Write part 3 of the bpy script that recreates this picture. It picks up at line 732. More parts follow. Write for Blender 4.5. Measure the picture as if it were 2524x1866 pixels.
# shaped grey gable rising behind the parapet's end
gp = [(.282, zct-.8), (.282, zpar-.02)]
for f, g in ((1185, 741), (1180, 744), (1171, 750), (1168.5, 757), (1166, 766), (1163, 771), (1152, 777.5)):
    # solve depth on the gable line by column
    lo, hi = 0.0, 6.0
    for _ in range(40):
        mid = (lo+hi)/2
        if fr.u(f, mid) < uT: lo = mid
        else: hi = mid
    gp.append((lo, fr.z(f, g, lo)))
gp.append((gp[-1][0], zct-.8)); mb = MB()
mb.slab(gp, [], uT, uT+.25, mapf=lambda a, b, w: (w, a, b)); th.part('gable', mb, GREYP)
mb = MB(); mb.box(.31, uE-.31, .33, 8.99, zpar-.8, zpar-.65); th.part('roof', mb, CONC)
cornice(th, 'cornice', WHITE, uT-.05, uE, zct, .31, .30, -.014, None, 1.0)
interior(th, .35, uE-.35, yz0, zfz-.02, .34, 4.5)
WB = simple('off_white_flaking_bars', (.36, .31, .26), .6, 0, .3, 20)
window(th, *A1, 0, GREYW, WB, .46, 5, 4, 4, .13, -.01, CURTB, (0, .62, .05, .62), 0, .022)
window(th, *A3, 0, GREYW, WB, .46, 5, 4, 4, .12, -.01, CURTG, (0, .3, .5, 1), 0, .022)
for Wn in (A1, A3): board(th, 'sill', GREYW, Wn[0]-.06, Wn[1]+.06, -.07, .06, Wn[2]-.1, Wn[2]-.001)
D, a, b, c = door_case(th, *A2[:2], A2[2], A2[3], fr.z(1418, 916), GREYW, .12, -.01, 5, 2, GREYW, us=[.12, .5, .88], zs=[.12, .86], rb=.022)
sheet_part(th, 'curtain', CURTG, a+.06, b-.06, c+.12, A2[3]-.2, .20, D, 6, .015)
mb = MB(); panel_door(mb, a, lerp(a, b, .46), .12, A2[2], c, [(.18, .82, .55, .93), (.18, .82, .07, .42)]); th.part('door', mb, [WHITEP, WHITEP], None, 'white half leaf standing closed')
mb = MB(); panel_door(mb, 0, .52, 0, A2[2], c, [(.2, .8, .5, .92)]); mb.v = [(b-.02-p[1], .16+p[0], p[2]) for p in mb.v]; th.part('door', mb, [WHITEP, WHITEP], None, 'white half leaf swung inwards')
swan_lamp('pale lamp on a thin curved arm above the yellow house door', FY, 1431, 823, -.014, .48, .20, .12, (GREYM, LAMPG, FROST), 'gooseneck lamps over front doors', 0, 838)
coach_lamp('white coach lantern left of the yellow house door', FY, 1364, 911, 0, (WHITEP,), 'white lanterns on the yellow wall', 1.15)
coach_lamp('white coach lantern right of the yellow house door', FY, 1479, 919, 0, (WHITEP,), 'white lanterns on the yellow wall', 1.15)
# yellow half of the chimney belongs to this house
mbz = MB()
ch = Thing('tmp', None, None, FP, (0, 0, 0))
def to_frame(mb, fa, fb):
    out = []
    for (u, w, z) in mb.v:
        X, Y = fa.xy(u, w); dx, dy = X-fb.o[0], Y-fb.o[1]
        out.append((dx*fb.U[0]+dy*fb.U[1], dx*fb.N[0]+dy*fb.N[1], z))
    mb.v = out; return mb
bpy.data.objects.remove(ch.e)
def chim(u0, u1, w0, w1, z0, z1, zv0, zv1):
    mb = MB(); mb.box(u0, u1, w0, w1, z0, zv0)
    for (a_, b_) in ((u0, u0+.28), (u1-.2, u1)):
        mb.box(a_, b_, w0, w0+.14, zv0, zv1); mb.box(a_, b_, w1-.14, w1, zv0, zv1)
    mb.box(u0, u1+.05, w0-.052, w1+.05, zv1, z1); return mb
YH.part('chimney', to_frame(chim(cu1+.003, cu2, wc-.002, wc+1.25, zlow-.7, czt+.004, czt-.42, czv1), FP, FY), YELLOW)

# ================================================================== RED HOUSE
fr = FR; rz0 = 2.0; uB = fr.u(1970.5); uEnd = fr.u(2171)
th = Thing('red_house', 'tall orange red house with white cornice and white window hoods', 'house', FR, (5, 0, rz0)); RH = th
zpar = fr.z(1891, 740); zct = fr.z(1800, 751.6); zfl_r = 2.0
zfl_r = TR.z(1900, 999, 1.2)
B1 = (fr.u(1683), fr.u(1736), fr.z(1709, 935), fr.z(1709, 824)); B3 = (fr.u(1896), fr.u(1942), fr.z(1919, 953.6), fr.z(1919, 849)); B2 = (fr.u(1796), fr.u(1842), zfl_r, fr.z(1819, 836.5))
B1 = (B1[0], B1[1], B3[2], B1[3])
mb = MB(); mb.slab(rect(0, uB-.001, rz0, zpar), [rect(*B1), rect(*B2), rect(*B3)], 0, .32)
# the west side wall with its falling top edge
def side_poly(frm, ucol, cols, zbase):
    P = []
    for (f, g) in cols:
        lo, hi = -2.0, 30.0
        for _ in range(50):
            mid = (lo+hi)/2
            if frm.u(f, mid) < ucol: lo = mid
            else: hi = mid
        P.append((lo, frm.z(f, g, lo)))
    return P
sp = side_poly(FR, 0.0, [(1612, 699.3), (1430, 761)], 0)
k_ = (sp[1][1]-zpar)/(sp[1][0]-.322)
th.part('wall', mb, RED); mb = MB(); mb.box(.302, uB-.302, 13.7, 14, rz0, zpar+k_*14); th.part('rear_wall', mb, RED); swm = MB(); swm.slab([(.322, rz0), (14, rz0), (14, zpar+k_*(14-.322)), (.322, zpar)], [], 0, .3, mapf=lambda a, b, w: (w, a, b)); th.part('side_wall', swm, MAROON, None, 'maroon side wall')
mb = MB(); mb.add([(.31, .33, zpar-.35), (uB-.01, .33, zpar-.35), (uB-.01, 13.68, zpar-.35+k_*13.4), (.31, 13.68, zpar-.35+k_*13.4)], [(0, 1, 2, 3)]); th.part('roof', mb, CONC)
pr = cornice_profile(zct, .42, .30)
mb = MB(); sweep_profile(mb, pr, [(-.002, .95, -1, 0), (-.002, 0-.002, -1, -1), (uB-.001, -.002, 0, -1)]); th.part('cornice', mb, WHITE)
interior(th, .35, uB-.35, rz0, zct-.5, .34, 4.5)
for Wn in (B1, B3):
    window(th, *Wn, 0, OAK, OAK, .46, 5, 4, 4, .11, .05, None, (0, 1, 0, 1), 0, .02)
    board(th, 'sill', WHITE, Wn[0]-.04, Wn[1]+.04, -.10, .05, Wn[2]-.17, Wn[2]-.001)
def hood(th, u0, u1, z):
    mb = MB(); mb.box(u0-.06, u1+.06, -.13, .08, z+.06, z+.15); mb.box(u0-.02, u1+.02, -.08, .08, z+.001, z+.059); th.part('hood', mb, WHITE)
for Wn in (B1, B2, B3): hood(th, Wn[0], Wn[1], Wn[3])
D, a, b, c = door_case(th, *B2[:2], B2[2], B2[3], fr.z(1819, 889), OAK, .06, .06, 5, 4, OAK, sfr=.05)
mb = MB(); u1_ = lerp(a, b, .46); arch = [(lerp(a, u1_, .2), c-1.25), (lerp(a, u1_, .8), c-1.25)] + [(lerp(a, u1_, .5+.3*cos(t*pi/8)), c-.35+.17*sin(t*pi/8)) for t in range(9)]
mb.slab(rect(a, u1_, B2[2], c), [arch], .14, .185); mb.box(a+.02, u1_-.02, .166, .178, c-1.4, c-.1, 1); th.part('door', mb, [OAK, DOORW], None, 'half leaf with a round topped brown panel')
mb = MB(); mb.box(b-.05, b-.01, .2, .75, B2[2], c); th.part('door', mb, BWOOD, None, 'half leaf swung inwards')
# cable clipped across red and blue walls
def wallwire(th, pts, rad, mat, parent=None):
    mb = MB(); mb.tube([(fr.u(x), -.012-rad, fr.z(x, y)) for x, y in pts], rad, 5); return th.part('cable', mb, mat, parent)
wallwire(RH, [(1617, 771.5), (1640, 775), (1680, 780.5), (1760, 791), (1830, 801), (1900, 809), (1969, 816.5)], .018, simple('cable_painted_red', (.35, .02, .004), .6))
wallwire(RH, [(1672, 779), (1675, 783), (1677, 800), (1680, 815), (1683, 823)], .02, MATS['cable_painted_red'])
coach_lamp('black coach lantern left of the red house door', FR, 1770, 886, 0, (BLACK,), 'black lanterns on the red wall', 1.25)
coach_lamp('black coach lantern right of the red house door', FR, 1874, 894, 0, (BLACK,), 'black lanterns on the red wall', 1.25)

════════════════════

## INSTRUCTIONS TO FOLLOW
Emit, unaltered, the lines from the top of the listing down through the line that holds "-.014, None, 1.0)"; emit nothing else.

## FULL RESPONSE
Write part 3 of the bpy script that recreates this picture. It picks up at line 732. More parts follow. Write for Blender 4.5. Measure the picture as if it were 2524x1866 pixels.
# shaped grey gable rising behind the parapet's end
gp = [(.282, zct-.8), (.282, zpar-.02)]
for f, g in ((1185, 741), (1180, 744), (1171, 750), (1168.5, 757), (1166, 766), (1163, 771), (1152, 777.5)):
    # solve depth on the gable line by column
    lo, hi = 0.0, 6.0
    for _ in range(40):
        mid = (lo+hi)/2
        if fr.u(f, mid) < uT: lo = mid
        else: hi = mid
    gp.append((lo, fr.z(f, g, lo)))
gp.append((gp[-1][0], zct-.8)); mb = MB()
mb.slab(gp, [], uT, uT+.25, mapf=lambda a, b, w: (w, a, b)); th.part('gable', mb, GREYP)
mb = MB(); mb.box(.31, uE-.31, .33, 8.99, zpar-.8, zpar-.65); th.part('roof', mb, CONC)
cornice(th, 'cornice', WHITE, uT-.05, uE, zct, .31, .30, -.014, None, 1.0)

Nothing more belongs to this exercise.